Dersim’de bir evde, adı Dünya Ana olan yaşlı bir ninenin sesi duyulur: “Rica ederim, halk halka ağlasın. Biz de halkız, biz de kardeşiz…”
“Bu korkunç çıbanı ortadan temizleyip koparmak ve kökünden kesmek işi her ne pahasına olursa olsun yapılmalıdır…” (1936 TBMM açılış konuşması, Mustafa Kemal)
Kızlar toplatıldı, asker evlerine gönderildi, saçları kazıtıldı, geçmişleri unutturuldu… İnsan unutur mu, yürek unutur mu? Hele ki çocuksa… İstediğini yapsın, istediklerini yapsınlar, unutamaz. O çocuklar gördüler, üst üste dizilmiş insanların yakıldığını, içlerinde hala ölmemiş olanları, rüzgarda sallanan o küçük kıza ait sarı saçı, gördüler… Kaçarken, bir ananın asker öldürmesin diye bebeğini kendi elleriyle ağlaya ağlaya boğduğunu, gördüler. Bir babanın “oğlumu öldürmeyin” demesine rağmen, evladının ölümünü babaya izlettiklerini gördüler, babanın ölümünü gördüler… Suyunu içip, dua ettikleri Munzur’un üstünün cesetlerle kaplı olduğunu gördüler. Gözlerinin üstüne bulaştı kan, öyle baktılar hep hayata…
Unutmak mı? Hiç unutmadılar, bir an bile… Arkadaşına anlatıyordu küçüklüğünü o kızlardan biri, “Biz hep beraberdik, günde 20 misafir gelirdi evimize. Misafiri görenler de gelirdi. Hep iç içeydik. Askerler geldi bir gün, biz de sevindik devlet burada artık yolumuzu yapar bize yardım eder diye. Kimileri öldü kimileri tecavüze maruz kaldı, bu gözler neler gördü, anlatamam. Çağırdılar, topladılar meydana dediler ki erkeklerimize ‘Siz dağ Türklerisiniz, oradan buradan göçüp bu Kürtlerin arasına yerleşmişsiniz, kız alıp vermişsiniz, Kürtleşmissiniz. Ama en evvela Türksünüz, Türksünüz, Türksünüz!’ Biz de bağırdık ‘Türküz’ diye, üç defa.”
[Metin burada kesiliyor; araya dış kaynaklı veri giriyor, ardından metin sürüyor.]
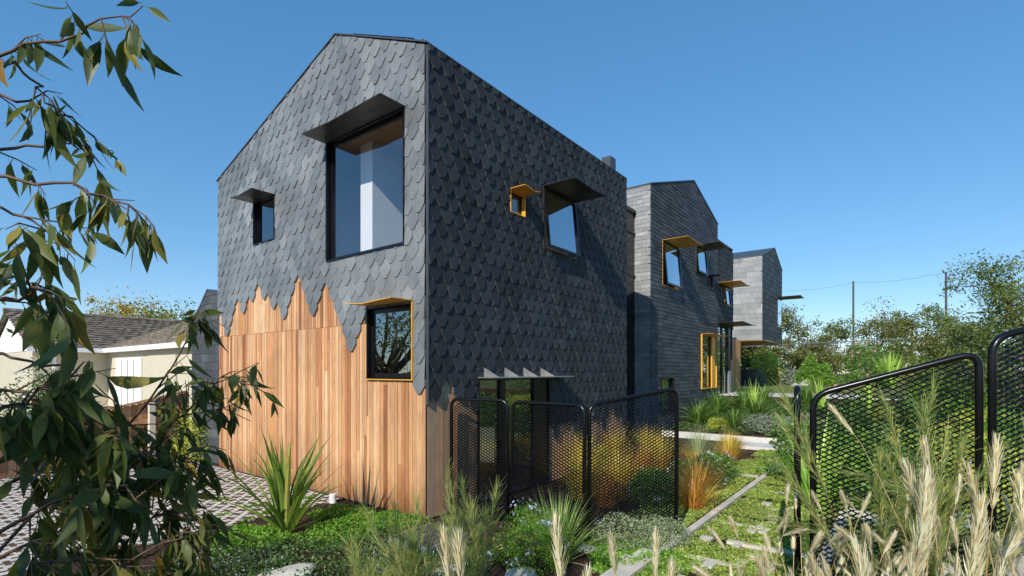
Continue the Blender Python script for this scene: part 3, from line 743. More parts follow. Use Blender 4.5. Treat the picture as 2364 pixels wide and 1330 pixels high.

O kadın unutmak istiyordu 38’i; ama unutamıyordu. Çevresinde gördüğü herkese içinden şunu soruyordu “Sen ne yapıyordun 1938’de?” Kafasını dağıtıyordu. Bakıyordu etrafa, mahalle okul isimleri hep Atatürk, İnönü… Hatırlıyordu yine, 38’i. Anlayamıyordu birçok şeyi. Neden öldürüldüler? Neden sevilmediler hiç? Neden tebrik edildi “asilere” elli ton bomba atan Sabiha Gökçen. Yediremiyordu kendisine.
Bağırdı bir gün kadın:
“İster Türküz, ister Kürdüz, ister Ermeniyiz, ister Aleviyiz. Bırakın bunları. Biz en evvela insanız insan! Bizi ne o tarafa uydurabildiniz ne de bu tarafa, yok etmek istediniz barajlarla, oyla, buyla! Yeter, hepinizin çıbanıyım ben, kesin atın! Siz de kurtulun ben de!”
…
Dersim’de bir evde, adı Dünya Ana olan yaşlı bir ninenin sesi duyulur: “Rica ederim, halk halka ağlasın. Biz de halkız, biz de kardeşiz…”
…
Jare mı bomba kerdi ey nıka bestaro, de be Duygıno, Xızıro, Munzuro, Aliyo… Dersim besıtaro.
Ziyaretlerim bombalandı ben şimdi korumasızım, gel artık Düzgün, Hızır, Munzur, Ali… Dersim korumasızdır.